In the competition to get into the most selective colleges, some students and their parents are resorting to a tasteless tactic: bashing other applicants.
The letters, mailed to college admissions offices, typically arrive without a signature. They say rival applicants cheated on exams or got suspended for underage drinking. Sometimes, they include an unflattering newspaper clipping or a sly suggestion to check out pictures on a student's Facebook page...
The e-mail exchange began with a simple query: "I just heard a horrific story from one of my students, and I wanted to see if there is any validity in it," Sue Moller, a high school guidance counselor on Long Island, N.Y., posted on a message board for the National Association for College Admission Counseling. She wrote that a student told her that parents were writing letters about the "bad" conduct of other students "to help the chances of their student gaining admission."
My first thought is to say that anyone who resorts to such tactics must be the lowest of the low. However, I've modified that belief to state that those who do so anonymously are the pathetic cowards. If you provide valid information to a school and sign your name to it, then I have no problem with it. I haven't put an extreme amount of thought into this, though, so I could be swayed to change this opinion if given a good argument.
4 comments:
It sounds to me like the students in question have a promising future in politics.
It sounds to me like the students in question don't understand the numbers involved ...
Consider a "highly selective" place (like Harvard?) that takes only 15% of the applicants. I'll pretend that there are 10,000 applicants for 1,500 slots.
How can removing *one* of these applicants (even assuming that the applicant was going to be admitted) help you in a non-trivial way? You've created *one* new slot with 8,500 people trying to get it.
This sounds like it is more useful as "payback" for some high school slight rather than useful as a tactic for actually getting admitted yourself.
Or these students just aren't very bright ...
-Mark Roulo
I had a different yet somewhat related experience this summer. A student (who had had a bad attitude all semester, was disruptive in lab, skipped lecture) wound up getting a grade that was lower (by a couple percentage points) than what he felt he deserved.
So he e-mailed me, claiming that some of the other students in the class had "openly talked about" cheating.

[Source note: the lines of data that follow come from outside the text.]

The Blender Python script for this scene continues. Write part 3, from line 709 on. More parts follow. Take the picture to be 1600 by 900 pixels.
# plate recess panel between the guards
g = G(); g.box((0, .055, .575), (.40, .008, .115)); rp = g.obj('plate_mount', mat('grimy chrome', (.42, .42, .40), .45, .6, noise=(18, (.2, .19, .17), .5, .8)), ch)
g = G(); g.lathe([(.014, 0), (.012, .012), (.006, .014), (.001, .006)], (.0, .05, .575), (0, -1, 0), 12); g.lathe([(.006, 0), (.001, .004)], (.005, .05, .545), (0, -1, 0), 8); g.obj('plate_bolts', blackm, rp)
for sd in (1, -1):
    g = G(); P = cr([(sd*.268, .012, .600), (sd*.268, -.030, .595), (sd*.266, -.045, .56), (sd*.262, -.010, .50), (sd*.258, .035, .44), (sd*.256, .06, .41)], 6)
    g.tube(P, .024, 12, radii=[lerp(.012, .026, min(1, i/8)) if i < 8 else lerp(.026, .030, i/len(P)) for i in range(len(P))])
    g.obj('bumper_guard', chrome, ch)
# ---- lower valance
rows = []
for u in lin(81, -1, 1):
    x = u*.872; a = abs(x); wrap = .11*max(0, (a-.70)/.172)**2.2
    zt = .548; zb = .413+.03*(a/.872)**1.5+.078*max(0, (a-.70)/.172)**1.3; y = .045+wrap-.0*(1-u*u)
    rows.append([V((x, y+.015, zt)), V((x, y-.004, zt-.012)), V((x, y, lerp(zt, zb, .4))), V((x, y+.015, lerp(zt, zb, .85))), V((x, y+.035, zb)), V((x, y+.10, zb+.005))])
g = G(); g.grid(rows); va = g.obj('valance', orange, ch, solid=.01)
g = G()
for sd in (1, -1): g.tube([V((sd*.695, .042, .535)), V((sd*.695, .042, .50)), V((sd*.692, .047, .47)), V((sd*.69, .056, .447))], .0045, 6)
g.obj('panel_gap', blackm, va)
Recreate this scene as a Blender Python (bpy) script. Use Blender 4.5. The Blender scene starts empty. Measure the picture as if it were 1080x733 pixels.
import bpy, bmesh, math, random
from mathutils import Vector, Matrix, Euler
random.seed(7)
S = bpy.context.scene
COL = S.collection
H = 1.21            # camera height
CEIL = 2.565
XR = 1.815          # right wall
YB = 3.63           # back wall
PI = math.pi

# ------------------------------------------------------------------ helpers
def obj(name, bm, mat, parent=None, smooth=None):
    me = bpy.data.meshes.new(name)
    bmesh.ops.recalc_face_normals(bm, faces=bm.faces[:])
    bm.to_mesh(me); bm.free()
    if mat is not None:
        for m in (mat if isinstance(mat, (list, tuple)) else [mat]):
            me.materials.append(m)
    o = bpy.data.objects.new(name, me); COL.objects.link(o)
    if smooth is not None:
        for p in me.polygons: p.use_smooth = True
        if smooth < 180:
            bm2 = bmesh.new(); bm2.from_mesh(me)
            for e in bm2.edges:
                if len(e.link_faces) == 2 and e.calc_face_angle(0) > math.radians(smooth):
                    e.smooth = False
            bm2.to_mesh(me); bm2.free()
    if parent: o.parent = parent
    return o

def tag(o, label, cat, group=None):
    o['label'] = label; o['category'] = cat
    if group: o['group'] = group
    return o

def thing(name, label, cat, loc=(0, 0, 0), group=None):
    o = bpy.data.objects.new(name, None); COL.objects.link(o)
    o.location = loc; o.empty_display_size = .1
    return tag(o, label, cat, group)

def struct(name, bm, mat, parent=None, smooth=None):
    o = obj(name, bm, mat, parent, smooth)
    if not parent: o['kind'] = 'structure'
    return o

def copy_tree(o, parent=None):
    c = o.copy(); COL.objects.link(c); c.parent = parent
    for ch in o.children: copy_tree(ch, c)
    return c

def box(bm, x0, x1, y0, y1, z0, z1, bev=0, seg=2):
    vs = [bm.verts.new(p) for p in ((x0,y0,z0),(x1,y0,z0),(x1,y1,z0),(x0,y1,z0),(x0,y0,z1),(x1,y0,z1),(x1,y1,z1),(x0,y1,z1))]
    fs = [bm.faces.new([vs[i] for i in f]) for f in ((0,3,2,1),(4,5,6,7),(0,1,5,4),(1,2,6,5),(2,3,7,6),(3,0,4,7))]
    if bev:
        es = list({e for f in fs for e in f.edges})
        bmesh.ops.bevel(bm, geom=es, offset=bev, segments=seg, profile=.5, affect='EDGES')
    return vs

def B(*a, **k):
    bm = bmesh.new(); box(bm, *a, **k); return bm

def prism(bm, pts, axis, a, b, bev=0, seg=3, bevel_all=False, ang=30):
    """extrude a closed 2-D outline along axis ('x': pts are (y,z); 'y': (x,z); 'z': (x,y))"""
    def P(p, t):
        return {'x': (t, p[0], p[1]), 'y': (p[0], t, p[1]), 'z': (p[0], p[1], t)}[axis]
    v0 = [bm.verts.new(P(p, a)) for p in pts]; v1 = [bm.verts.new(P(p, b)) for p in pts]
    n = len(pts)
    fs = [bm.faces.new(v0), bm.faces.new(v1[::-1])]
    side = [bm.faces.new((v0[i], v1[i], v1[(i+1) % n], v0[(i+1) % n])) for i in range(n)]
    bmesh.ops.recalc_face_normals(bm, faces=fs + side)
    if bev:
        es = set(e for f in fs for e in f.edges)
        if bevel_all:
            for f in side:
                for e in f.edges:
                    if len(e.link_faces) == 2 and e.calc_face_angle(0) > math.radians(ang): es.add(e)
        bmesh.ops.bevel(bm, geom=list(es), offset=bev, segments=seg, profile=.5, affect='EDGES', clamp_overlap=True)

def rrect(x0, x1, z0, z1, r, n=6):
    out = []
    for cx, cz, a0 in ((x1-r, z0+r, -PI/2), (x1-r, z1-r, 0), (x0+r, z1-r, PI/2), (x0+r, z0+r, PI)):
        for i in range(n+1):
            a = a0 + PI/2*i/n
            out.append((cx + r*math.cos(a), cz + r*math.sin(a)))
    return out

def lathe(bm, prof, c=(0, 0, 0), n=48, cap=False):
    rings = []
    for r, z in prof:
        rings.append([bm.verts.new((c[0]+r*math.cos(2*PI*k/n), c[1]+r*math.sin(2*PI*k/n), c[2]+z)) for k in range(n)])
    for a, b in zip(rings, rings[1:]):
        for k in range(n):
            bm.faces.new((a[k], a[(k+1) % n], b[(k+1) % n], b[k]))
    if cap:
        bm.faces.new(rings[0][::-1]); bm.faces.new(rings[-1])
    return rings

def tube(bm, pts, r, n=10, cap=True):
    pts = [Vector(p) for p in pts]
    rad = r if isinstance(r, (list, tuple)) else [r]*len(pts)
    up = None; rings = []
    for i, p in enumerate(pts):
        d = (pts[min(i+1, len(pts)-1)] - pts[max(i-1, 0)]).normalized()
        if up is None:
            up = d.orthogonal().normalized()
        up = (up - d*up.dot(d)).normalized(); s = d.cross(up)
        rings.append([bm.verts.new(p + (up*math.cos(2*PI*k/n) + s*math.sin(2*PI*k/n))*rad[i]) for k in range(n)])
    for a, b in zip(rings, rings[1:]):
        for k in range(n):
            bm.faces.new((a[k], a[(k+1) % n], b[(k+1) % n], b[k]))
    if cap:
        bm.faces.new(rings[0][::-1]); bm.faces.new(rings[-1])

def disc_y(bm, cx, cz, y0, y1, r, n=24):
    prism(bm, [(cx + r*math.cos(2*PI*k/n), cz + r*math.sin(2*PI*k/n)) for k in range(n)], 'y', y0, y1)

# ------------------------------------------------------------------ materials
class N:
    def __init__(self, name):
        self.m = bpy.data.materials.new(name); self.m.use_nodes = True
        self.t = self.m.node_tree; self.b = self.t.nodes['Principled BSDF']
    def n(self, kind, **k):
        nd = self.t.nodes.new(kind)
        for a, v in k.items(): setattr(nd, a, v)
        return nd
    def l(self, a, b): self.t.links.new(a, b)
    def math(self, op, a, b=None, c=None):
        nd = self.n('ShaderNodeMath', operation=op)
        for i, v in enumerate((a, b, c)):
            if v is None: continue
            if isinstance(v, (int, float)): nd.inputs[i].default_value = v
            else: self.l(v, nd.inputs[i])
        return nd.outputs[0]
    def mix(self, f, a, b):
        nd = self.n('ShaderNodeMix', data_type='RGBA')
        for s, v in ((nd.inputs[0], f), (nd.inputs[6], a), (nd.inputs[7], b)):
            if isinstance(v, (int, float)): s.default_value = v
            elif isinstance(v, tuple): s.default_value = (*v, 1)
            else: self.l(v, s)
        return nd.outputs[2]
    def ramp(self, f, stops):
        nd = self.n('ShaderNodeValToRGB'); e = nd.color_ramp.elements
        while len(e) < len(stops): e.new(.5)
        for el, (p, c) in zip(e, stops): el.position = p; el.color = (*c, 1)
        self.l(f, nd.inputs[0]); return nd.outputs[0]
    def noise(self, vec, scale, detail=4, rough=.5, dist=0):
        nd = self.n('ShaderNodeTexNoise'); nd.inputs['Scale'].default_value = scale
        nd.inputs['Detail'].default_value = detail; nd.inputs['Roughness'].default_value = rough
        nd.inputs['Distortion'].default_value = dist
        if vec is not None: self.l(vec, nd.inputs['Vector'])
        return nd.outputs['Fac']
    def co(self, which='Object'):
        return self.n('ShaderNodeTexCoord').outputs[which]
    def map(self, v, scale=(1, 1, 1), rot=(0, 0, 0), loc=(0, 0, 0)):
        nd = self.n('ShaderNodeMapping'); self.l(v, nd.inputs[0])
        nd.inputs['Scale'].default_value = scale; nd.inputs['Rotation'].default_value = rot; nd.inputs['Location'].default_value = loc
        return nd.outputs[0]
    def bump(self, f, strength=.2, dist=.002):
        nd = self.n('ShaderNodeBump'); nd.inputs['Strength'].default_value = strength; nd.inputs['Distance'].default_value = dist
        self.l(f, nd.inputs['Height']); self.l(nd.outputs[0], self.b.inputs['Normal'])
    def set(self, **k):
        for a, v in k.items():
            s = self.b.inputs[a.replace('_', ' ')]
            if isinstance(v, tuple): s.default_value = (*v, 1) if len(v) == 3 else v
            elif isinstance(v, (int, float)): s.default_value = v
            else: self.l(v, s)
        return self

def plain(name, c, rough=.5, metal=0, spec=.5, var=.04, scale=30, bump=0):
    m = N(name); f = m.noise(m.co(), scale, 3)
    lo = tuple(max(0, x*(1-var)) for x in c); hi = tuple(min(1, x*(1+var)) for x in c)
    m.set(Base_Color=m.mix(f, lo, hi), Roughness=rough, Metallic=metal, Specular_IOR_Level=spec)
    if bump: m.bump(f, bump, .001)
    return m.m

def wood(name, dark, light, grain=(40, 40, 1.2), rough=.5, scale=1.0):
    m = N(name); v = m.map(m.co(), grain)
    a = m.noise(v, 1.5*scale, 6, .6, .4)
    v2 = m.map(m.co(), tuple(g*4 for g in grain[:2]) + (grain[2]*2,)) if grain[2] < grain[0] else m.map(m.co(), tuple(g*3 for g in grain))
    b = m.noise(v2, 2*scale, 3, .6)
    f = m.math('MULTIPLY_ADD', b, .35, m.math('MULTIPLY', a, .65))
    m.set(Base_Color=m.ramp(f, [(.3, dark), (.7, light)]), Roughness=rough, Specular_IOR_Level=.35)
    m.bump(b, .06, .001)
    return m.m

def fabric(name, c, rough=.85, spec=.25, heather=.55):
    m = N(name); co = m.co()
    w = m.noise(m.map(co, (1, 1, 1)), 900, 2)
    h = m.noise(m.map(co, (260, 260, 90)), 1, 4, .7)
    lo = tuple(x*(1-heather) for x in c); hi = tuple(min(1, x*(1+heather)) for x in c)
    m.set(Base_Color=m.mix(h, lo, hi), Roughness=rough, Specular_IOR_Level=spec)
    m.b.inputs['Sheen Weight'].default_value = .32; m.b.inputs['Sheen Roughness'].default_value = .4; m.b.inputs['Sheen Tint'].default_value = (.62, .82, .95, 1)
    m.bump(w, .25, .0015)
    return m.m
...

And therefore, he deserved a higher grade because even though he did a poor job, he did the poor job "honestly."
When I e-mailed him back, commenting that that was an unusual way to attempt to raise one's grade, and pointed out that it was ILLEGAL for me to discuss others' grades with him, he sent increasingly hostile e-mails. I finally told him his grade was remaining what it was and I had notified my department chair.
That stopped the e-mails but it was a decidedly uncomfortable situation.
There was a "scandal", if you can call it that, like this for people graduating my year. Someone printed off several scandalous facebook pictures of 5-10 people and sent them to a whole bunch of colleges with write-ups about what terrible kids these kids were. They weren't, not really.
One girl, I know, got in to Duke early and it was sent to Duke. I don't think anything came of it, though.